Kitap Tanıtımı |
"Yaşasın! fotoğrafçılık yeniden icat edildi!" gibi yorumları sıkça duyar olduk; ancak fotoğrafçılık, gerçekten, yeniden icat edildi ise bu konuda bildiğimiz her şeyi bir kenara atmak gerekir mi? Bu güne kadar rüyalarımızda bile göremedğimiz nitelikte fotoğrafları çekmek için, tek bir dijital fotoğraf makinemiz olması yeterli mi? Artık kimse neyi, nerede çekmem gerekir diye düşünmeyecek; yani yeni teknoloji, her şeyi kendiliğinden yapacak mı? Artık, bir tuşa basarak, muhteşem nitelikte ve görkemli resimler elde edebilecek miyiz? Fotoğraf galerileri ve reklam ajansları bize, fotoğraflarımızı alabilmek için, çok cazip teklifler yapacaklar mı? Bu söylemler doğru mu?

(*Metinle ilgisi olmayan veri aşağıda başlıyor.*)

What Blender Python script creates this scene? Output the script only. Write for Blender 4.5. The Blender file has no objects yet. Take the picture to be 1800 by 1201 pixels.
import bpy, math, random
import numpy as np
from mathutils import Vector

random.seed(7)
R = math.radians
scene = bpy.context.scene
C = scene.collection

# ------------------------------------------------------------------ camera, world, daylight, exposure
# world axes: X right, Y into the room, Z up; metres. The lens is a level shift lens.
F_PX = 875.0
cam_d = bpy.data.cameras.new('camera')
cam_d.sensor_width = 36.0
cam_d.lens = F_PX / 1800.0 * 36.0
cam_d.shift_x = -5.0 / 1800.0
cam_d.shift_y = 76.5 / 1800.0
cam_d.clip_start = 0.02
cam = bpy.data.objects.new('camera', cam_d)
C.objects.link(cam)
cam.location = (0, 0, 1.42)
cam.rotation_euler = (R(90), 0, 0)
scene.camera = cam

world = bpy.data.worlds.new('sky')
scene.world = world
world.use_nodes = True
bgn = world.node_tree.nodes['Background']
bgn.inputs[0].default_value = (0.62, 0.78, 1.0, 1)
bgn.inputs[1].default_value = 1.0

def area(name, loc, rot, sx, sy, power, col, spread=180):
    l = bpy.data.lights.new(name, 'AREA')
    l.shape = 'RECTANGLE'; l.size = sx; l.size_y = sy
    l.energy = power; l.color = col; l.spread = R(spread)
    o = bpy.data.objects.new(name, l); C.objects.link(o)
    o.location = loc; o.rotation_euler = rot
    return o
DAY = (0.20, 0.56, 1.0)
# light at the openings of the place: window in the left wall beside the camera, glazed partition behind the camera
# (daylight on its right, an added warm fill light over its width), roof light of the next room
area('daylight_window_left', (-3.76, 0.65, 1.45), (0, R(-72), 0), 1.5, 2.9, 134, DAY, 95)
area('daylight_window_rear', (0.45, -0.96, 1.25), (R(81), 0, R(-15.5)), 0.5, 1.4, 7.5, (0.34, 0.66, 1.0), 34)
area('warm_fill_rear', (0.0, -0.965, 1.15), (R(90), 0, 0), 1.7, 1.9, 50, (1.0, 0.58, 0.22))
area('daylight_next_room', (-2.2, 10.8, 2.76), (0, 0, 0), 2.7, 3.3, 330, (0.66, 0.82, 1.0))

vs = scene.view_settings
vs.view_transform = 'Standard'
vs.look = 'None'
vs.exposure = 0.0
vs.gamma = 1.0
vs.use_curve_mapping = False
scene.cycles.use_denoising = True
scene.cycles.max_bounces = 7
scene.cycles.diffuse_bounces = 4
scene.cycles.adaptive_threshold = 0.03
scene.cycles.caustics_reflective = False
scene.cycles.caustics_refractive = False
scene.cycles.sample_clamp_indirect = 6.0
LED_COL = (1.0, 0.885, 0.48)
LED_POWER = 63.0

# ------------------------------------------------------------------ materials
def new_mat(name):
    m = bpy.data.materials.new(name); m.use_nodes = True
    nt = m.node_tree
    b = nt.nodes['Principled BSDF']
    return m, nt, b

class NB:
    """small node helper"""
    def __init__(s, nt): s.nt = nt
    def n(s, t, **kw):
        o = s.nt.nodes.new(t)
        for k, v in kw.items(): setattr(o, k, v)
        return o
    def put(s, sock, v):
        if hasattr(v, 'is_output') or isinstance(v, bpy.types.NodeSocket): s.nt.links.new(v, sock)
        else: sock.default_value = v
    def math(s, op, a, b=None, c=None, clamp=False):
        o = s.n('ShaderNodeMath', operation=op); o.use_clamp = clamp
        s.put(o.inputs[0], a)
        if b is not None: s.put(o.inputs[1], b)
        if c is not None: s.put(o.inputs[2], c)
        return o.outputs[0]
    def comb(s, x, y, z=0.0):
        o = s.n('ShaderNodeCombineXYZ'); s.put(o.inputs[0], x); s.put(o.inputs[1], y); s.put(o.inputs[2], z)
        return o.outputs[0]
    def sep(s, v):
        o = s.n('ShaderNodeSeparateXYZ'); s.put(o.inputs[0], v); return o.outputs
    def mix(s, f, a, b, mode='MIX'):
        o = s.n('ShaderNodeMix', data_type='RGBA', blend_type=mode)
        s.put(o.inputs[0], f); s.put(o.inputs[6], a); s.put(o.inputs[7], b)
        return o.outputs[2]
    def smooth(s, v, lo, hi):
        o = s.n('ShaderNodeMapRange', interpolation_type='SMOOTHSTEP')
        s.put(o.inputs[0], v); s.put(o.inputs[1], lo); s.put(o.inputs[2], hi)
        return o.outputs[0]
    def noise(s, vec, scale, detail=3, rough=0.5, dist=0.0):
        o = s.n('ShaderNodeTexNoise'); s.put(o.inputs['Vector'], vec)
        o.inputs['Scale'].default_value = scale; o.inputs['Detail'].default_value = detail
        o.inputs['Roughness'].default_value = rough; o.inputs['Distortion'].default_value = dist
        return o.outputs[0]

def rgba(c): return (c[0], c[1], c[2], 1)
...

Diğer yanda; Fotoğraf camiasının birçok saygıdeğer mensubu, dijital fotoğrafçılığa karşı çıkışlarını sürdürerek, ülkemizde yıllardır süregelen "İstemezük" geleneğini devam ettiriyorlar. Fotoğraf çektirmekten geri kalmayan 19. yy idarecilerinin ve alimlerinin, halkın muasır medeniyete ulaşmasını engellemeye çalışan yaklaşımları, sesli sinemanın sanat olmadığını savunan 30 lu yılların çatlak sesleri ve fotoğrafın renkli olamayacağını anlatmaya çalışan 70 li yılların ustalarının geleneği bugün, fotoğrafın bir "Halk sanatı" olduğunu itiraf etmek istemeyen zihinsel dinazorların "Sayısal fotoğraf olur muymuş" veya "En iyi makine otomatik olmayan makinedir" gibilerinden görüşleri işe, istibdat devrini yad edici bir halde sürüyor.
Kişiliği ifade etmenin özel ve zevkli bir yöntem olan fotoğrafın, kendini elit ilan eden bir kesimin tekelinde kalması için çaba göstermek, kişisel ifade özgürlüğünn kısıtlanmak istenmesi olarak görülmelidir.